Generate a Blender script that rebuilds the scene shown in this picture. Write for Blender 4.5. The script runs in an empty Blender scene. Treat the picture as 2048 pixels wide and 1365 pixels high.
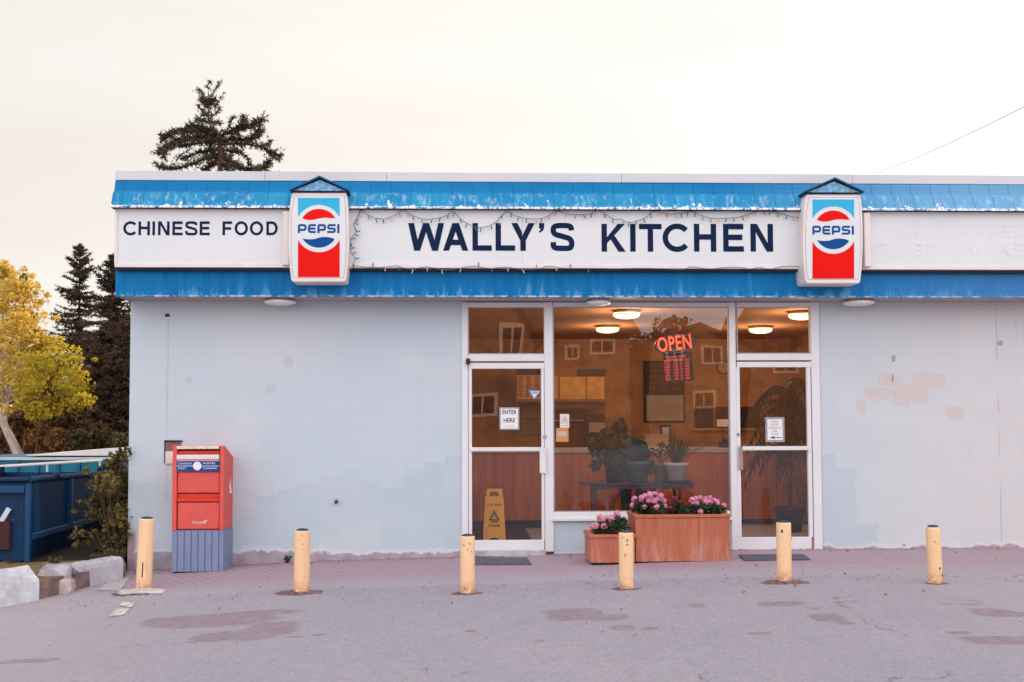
import bpy, bmesh, math, random
from mathutils import Vector, Matrix
random.seed(7)
R = math.radians
S = bpy.context.scene
COL = S.collection

# ---------------------------------------------------------------- camera
F = 2136.0; DW = 12.0
YAW, PIT, ROL, SX, SY, CH = 0.03355603, 0.04777991, -0.00245495, -47.832, 53.317, 1.50040
_cy, _sy, _cp, _sp = math.cos(YAW), math.sin(YAW), math.cos(PIT), math.sin(PIT)
_f = Vector((_sy*_cp, _cy*_cp, _sp)); _r = Vector((_cy, -_sy, 0)); _u = _r.cross(_f)
CR = _r*math.cos(ROL) + _u*math.sin(ROL); CU = -_r*math.sin(ROL) + _u*math.cos(ROL)
cam = bpy.data.cameras.new('camera'); cam_o = bpy.data.objects.new('camera', cam); COL.objects.link(cam_o)
cam.sensor_width = 36; cam.lens = F/2048*36; cam.shift_x = -SX/2048; cam.shift_y = SY/2048
cam.clip_start = 0.1; cam.clip_end = 3000
m = Matrix((CR, CU, -_f)).transposed().to_4x4(); m.translation = (0, -DW, CH)
cam_o.matrix_world = m
S.camera = cam_o

def ray(px, py):
    return _f + CR*((px-1024-SX)/F) - CU*((py-682.5-SY)/F)
def at(px, py, Y):
    """world point seen at a photo pixel, on the plane at depth Y"""
    d = ray(px, py); t = (DW+Y)/d.y
    return Vector((d.x*t, Y, CH+d.z*t))
def on_ground(px, py, z=-0.05):
    d = ray(px, py); t = (z-CH)/d.z
    return Vector((d.x*t, -DW+d.y*t, z))

# ---------------------------------------------------------------- exposure, sky, sun
S.view_settings.view_transform = 'Standard'; S.view_settings.look = 'None'
S.view_settings.exposure = 0.15; S.view_settings.gamma = 1
S.render.engine = 'CYCLES'
S.cycles.max_bounces = 8; S.cycles.transparent_max_bounces = 12
SUN_EL, SUN_AZ = 15, 148        # azimuth measured from straight behind the camera towards the right
W = bpy.data.worlds.new('World'); S.world = W; W.use_nodes = True
nt = W.node_tree; nt.nodes.clear()
def wn(t, **k):
    n = nt.nodes.new(t)
    for a, b in k.items(): setattr(n, a, b)
    return n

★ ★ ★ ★

Restate the full listing verbatim and drop every picture.

Generate a Blender script that rebuilds the scene shown in this picture. Write for Blender 4.5. The script runs in an empty Blender scene. Treat the picture as 2048 pixels wide and 1365 pixels high.
import bpy, bmesh, math, random
from mathutils import Vector, Matrix
random.seed(7)
R = math.radians
S = bpy.context.scene
COL = S.collection

# ---------------------------------------------------------------- camera
F = 2136.0; DW = 12.0
YAW, PIT, ROL, SX, SY, CH = 0.03355603, 0.04777991, -0.00245495, -47.832, 53.317, 1.50040
_cy, _sy, _cp, _sp = math.cos(YAW), math.sin(YAW), math.cos(PIT), math.sin(PIT)
_f = Vector((_sy*_cp, _cy*_cp, _sp)); _r = Vector((_cy, -_sy, 0)); _u = _r.cross(_f)
CR = _r*math.cos(ROL) + _u*math.sin(ROL); CU = -_r*math.sin(ROL) + _u*math.cos(ROL)
cam = bpy.data.cameras.new('camera'); cam_o = bpy.data.objects.new('camera', cam); COL.objects.link(cam_o)
cam.sensor_width = 36; cam.lens = F/2048*36; cam.shift_x = -SX/2048; cam.shift_y = SY/2048
cam.clip_start = 0.1; cam.clip_end = 3000
m = Matrix((CR, CU, -_f)).transposed().to_4x4(); m.translation = (0, -DW, CH)
cam_o.matrix_world = m
S.camera = cam_o

def ray(px, py):
    return _f + CR*((px-1024-SX)/F) - CU*((py-682.5-SY)/F)
def at(px, py, Y):
    """world point seen at a photo pixel, on the plane at depth Y"""
    d = ray(px, py); t = (DW+Y)/d.y
    return Vector((d.x*t, Y, CH+d.z*t))
def on_ground(px, py, z=-0.05):
    d = ray(px, py); t = (z-CH)/d.z
    return Vector((d.x*t, -DW+d.y*t, z))

# ---------------------------------------------------------------- exposure, sky, sun
S.view_settings.view_transform = 'Standard'; S.view_settings.look = 'None'
S.view_settings.exposure = 0.15; S.view_settings.gamma = 1
S.render.engine = 'CYCLES'
S.cycles.max_bounces = 8; S.cycles.transparent_max_bounces = 12
SUN_EL, SUN_AZ = 15, 148        # azimuth measured from straight behind the camera towards the right
W = bpy.data.worlds.new('World'); S.world = W; W.use_nodes = True
nt = W.node_tree; nt.nodes.clear()
def wn(t, **k):
    n = nt.nodes.new(t)
    for a, b in k.items(): setattr(n, a, b)
    return n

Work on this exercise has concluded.